Most service providers have been slowly making a transition to virtual networks that promise to accelerate the rate at which new services can be deployed over a span of time that extends well into 2020 and beyond. But thanks to the rise of turnkey Network Function Virtualization (NFV) platforms and new approaches to building software using microservices, many of them are coming to terms with a rate of technological change that is starting to accelerate. In addition, carriers such as AT&T that moved early to roll their own NFV platform using mainly open-source software are starting to exercise competitive pressure on rivals that rely on legacy network architectures.

To give service providers an alternative to painstakingly building an NFV platform from the ground up, VMware at MWC announced VMware vCloud NFV 2.0. It provides a reference architecture through which much of the management of Virtual Network Function (VNF) software running on top of the platform can be automated.

“We can now help service providers make the transition to an NFV platform in a matter of months,” said Shekar Ayyar, executive vice president and general manager for the Telco NFV Group for VMware.

Paul Davey, CTO for the telecommunications business unit of Atos, said service providers that implement VMware vCloud will see a rapid return on that investment. “We’re seeing in the range of 60 percent TCO reductions for our clients,” he added.

Cisco’s Rolls Out Update Affecting Its NFV Platform

Obviously, VMware is not the only vendor pushing a commercial NFV platform. During the MWC conference, Cisco, an early pioneer of NFV software, rolled out an update to the Cisco Network Services Orchestrator (NSO), which is the core software it uses to manage its NFV platform. A new Layered Services Architecture now enables NSO to be used to support more than 100 million devices on their network.

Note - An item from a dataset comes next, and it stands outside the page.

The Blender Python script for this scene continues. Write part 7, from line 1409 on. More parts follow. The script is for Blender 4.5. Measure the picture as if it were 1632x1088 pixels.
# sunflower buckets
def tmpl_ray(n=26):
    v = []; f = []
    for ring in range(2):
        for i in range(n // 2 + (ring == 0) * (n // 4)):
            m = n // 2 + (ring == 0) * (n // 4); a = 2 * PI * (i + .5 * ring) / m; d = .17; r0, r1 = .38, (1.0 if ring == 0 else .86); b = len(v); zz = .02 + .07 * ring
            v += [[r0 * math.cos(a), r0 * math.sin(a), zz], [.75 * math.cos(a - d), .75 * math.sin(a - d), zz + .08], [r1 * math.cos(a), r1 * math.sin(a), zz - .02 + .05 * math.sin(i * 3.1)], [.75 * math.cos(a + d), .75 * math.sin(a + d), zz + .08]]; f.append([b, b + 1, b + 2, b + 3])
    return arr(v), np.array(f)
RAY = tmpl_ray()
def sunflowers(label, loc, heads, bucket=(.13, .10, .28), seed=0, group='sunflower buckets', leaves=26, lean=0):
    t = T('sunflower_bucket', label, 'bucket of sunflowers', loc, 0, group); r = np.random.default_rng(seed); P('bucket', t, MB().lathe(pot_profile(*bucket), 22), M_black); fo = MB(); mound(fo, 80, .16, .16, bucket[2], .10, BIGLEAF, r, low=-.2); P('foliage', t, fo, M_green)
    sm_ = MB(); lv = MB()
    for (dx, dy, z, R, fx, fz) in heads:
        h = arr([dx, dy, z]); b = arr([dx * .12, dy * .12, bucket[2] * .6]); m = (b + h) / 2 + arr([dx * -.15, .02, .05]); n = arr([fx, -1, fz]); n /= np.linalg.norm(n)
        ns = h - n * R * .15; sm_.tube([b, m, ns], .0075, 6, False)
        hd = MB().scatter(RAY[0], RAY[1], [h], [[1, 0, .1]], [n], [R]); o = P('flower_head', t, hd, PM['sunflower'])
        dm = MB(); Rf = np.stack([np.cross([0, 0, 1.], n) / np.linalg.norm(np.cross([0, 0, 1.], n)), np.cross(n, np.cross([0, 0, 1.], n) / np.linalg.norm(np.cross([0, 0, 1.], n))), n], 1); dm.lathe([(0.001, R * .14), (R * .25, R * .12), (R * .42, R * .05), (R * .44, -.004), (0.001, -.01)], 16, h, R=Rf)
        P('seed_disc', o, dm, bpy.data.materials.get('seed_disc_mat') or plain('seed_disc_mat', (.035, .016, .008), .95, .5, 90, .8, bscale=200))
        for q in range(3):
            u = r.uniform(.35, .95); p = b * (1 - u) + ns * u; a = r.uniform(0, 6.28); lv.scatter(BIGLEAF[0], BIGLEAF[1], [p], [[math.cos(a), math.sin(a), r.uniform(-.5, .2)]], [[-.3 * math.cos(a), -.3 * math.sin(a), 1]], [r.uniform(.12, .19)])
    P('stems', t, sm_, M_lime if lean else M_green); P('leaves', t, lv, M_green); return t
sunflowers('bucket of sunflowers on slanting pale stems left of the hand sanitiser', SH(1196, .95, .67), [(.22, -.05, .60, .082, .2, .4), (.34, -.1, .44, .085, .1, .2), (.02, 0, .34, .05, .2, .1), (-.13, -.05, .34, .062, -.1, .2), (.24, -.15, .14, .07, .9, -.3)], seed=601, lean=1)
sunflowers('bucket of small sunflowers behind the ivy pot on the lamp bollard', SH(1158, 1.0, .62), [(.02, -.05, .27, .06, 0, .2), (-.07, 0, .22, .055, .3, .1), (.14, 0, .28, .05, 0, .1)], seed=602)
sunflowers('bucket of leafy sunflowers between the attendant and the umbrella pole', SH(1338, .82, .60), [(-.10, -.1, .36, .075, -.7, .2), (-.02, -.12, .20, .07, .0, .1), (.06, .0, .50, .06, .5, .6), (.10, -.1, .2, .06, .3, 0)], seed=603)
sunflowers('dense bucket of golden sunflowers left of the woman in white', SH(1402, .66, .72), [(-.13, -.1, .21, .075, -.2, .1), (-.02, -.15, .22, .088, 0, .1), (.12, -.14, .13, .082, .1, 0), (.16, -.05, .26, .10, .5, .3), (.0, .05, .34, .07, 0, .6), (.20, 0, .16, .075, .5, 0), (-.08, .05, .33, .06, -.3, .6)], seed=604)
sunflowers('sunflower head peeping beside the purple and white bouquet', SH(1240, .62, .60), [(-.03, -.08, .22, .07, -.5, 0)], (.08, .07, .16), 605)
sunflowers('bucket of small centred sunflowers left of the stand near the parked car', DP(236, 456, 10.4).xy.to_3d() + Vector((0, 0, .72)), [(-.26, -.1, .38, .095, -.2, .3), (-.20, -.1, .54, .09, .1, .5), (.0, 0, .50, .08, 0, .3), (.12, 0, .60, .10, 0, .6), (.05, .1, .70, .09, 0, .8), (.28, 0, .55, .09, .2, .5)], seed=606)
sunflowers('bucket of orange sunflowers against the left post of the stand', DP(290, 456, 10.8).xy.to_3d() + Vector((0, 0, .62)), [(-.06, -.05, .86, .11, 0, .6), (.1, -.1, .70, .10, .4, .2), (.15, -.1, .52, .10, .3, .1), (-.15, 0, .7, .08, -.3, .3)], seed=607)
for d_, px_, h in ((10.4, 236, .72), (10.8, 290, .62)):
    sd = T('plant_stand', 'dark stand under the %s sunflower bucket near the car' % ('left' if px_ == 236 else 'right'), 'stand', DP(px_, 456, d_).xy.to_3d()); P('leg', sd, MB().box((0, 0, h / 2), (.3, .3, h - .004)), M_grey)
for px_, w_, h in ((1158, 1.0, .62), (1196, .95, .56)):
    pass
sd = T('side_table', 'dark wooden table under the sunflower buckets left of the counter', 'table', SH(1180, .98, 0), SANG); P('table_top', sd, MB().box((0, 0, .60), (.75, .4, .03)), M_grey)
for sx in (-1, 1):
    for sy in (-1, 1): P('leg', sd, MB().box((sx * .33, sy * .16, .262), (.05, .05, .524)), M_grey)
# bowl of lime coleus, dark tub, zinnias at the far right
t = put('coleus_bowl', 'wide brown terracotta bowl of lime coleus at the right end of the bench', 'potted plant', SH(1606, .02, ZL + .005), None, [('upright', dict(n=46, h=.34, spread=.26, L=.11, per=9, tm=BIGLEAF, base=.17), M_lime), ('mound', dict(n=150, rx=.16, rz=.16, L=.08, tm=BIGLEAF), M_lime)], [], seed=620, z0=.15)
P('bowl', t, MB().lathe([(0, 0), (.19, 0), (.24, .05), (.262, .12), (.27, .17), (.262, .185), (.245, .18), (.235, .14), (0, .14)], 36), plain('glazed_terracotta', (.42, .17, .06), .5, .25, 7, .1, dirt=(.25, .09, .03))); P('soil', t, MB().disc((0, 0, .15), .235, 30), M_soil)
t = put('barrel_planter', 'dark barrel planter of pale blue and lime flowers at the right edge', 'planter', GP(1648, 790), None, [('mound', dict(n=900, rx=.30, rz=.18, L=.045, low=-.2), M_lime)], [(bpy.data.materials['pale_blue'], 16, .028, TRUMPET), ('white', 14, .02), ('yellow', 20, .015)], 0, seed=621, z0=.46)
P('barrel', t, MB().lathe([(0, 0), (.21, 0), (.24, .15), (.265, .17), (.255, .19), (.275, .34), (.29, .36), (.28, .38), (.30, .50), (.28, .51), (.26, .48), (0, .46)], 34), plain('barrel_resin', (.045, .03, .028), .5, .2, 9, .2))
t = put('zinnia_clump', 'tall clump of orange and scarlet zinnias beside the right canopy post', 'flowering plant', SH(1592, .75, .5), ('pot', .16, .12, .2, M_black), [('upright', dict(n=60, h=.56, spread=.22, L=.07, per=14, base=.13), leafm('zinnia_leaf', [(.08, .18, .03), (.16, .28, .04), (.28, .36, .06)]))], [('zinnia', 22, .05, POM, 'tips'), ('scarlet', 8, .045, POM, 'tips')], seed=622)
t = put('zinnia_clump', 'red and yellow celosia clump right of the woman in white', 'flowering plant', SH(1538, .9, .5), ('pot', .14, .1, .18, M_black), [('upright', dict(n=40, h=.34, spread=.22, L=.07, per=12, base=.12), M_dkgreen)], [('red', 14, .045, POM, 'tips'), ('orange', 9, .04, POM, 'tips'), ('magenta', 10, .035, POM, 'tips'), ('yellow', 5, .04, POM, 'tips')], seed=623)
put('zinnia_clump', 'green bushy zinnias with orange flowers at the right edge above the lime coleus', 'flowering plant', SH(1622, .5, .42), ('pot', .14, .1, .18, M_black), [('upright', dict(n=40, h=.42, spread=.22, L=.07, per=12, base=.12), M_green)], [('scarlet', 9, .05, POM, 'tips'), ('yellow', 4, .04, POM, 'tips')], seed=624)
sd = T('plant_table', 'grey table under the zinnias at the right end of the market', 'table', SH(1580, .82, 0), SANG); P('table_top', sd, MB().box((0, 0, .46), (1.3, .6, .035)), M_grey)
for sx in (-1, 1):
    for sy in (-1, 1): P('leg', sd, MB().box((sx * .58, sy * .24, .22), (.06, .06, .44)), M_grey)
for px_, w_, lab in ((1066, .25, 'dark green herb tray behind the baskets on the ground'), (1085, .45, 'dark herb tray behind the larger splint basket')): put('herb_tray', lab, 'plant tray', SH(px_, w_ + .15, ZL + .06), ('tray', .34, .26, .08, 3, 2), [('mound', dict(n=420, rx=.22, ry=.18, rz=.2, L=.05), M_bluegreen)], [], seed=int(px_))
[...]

Charles Stucki, vice president and general manager for the Cisco NFV Business Unit, said the goal is to provide service providers with a software-driven network that is fully programmable and open. That’s critical, he said, because many service providers need to be a lot more agile when it comes to responding to customer requests for new services.

“The network guys can now be seen to be either a hero or a villain,” Stucki pointed out.

But Anand Krishnan, executive vice president and general manager for the cloud business unit at Canonical, said cloud-native technologies, such as microservices based on containers, are already making approaches to NFV platforms that are based on virtual machines obsolete. Service providers that embrace open-source platforms to run VNFs based on containers will find it much easier to build and deliver new services, he said.

“If they try to build a cloud the old way, they will definitely run into trouble,” Krishnan predicted. He added that it’s already apparent that service providers need to evolve their operations to mirror the efficiencies cloud service providers already enjoy.

Nevertheless, given the level of competition between service providers, vendors such as VMware have a real opportunity, according to Scott Raynovich, principal analyst at Futuriom Research. “The issue is, can they make the right product available at an affordable price?” he asked.

Bob O’Donnell, chief analyst for Technalysis Research, said most service providers will opt to play commercial platform vendors against vendors that provide the building blocks they use to roll their own services. “Service providers will make room for NFV platforms, he said, “but they won’t get rid of everything they have. There’s going to be a massive battle.”

The issue now facing all types of service providers is figuring out to what degree they want to rely on NFV platforms that require commercially licensed software fees versus employing open-source technologies they might not have the skills or time to master. Whatever the decision, the ticking of the cloud is going to louder with each passing day.